Il faut une indépendance d’esprit singulière ou une histoire individuelle hors du commun à un jeune homme pour s’imaginer exercer un métier relatif à l’accueil ou à l’éducation de la petite enfance. La condamnation sociale de la déclinaison au masculin de ces emplois se lit dans les usages linguistiques. Le terme d’assistante maternelle qui figure dans le projet de loi sur la professionnalisation de cette activité, présenté mardi 8 février à l’Assemblée nationale, en est un bon exemple.
 
Le terme exclut doublement les hommes : non seulement par la féminisation, mais encore par la référence à la maternité, devenue invisible tant elle est courante, comme dans l’incontournable école maternelle qu’on serait peut-être avisé un jour de rebaptiser « école enfantine ».
 
Ce fut une victoire féministe que d’obtenir peu à peu la mixité des désignations de professions historiquement masculines. De « l’avocate », qu’on écrivait encore au début du vingtième siècle avec des guillemets, à la « professeure » qui entre peu à peu dans les usages depuis la circulaire sur la féminisation des noms de métiers de 1997, la présence de femmes dans des secteurs initialement non-mixtes est devenue pensable. Cependant, parallèlement, et tout au long du XXe siècle, des pans entiers du monde professionnel relatifs au service social et à la petite enfance se construisaient comme féminins : c’est avec le sentiment d’une évidence la plus totale que l’on voyait en eux une forme de « maternité sociale », prolongement du rôle que les femmes occupaient dans la sphère privée.
 
Dans un guide d’orientation professionnelle de 1935, Suzanne Cordelier désignait ces carrières comme « spécifiquement féminines », non sans préciser : « Nous avons rencontré, au service social de l’enfance un assistant. Mais c’est là une exception qui confirme la règle et nul, même parmi les adversaires les plus résolus du travail féminin, ne songerait à disputer aux femmes les lourds devoirs qu’elles assument ».

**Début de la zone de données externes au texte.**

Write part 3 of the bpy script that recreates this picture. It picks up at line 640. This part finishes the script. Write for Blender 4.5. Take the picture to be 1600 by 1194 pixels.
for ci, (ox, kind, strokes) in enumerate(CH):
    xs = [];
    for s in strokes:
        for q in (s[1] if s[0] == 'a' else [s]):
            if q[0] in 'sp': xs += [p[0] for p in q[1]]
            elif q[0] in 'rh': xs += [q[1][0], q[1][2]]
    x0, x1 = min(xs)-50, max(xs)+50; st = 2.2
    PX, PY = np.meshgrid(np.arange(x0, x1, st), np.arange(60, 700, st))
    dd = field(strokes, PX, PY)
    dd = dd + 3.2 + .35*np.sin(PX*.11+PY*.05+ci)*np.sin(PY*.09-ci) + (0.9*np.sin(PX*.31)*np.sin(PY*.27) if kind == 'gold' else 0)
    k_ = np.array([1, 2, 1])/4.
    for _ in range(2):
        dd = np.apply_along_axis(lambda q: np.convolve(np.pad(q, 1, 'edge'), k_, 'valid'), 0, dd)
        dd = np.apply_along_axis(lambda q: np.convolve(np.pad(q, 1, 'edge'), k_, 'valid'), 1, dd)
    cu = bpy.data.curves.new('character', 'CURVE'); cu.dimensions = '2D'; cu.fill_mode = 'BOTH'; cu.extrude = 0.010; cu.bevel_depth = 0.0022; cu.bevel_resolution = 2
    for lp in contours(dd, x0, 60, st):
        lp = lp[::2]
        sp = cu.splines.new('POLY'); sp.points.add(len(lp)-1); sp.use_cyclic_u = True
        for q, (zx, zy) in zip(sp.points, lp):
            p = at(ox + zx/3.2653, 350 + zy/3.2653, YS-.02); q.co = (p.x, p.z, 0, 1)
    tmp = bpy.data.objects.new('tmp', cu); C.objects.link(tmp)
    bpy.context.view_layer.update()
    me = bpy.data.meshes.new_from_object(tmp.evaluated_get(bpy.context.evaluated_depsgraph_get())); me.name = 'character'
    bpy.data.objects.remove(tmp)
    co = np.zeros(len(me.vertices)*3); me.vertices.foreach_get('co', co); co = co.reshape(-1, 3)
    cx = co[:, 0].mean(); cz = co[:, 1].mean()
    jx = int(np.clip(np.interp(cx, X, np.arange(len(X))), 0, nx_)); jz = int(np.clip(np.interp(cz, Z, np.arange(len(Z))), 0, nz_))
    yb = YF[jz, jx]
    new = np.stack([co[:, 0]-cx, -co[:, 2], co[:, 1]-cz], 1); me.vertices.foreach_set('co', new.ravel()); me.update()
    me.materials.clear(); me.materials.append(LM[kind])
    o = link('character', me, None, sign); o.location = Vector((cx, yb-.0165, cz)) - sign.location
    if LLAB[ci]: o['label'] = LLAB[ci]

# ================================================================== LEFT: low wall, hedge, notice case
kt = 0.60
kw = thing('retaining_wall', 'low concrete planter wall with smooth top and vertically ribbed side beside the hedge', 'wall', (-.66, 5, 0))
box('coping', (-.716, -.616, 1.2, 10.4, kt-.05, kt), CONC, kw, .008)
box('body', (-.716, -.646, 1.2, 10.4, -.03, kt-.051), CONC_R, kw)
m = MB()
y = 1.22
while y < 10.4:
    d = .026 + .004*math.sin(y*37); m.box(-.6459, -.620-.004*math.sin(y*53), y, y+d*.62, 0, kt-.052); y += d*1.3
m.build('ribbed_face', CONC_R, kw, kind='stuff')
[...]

À présent que les pouvoirs publics prennent au sérieux le processus de remise en cause, dans l’espace privé, de l’assignation exclusive des femmes à l’occupation des enfants en bas-âge (lois sur le congé de paternité ou la garde partagée par exemple), il serait temps de revoir également l’évidence de l’exclusivité féminine des métiers de la petite enfance. La professionnalisation croissante peut contribuer à émanciper ces métiers de catégories d’un autre âge telles que la « nature féminine » ou « l’instinct maternel ».